Fernando J. Cabañas

OLCADERRANTE

Fernando J. Cabañas


Machito

20/10/2020

Días atrás yo había cumplido años. Ya era oficialmente mayor de edad y estaba ansioso de que se diesen las circunstancias oportunas para demostrarlo urbi et orbi. Un verano más, como había ocurrido en los anteriores y pasaría en los que vendrían después, me encontraba en la sierra conquense en un campamento; en mi salsa. De repente, una columna de humo empezó a elevarse por encima de una colina cercana y cierto olor a madera quemada llegó hasta nosotros. A los pocos minutos, un camión de un retén de incendios vino hasta nuestras tiendas de campaña solicitando la colaboración obligatoria de todos los mayores de edad. El fuego iba creciendo y no lo controlaban. El puñado de hombrecitos que allí estábamos, acampados junto a varios centenares de niños, pronto nos vimos subidos en los laterales del camión motobomba ascendiendo por la escarpada pendiente. A pesar de no estar muy alejado el foco del fuego, el tiempo transcurrido hasta llegar a él fue eterno y suficiente para que los aviones dominasen definitivamente el incendio. Desolados, comprobamos en segundos cómo se desvanecían nuestras ilusiones de sentirnos grandes y de demostrárselo a los niños. Traviesos, amenazamos a la provisión que realmente había peleado contra el fuego con incendiar un árbol para luego apagarlo y saciar así nuestros anhelos de salvadores de la patria, lo que provocó en ellos un cabreo descomunal.

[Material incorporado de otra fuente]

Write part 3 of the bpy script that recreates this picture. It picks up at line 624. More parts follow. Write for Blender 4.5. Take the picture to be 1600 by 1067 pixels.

Al final, sin haber hecho nosotros nada positivo, regresamos al campamento airosos y machitos, con nuestros brazos y caras con pintadas hechas con tizones, intentando hacer creer a los que habían quedado en la acampada que éramos unos machotes y que habíamos salvado a la provincia entera de un enorme incendio. Ni nos creyeron ni, siendo sinceros, realmente lo pretendíamos. Cosas de la edad que, si se dan de adultos, suelen responder a trastornos mentales quizá no transitorios.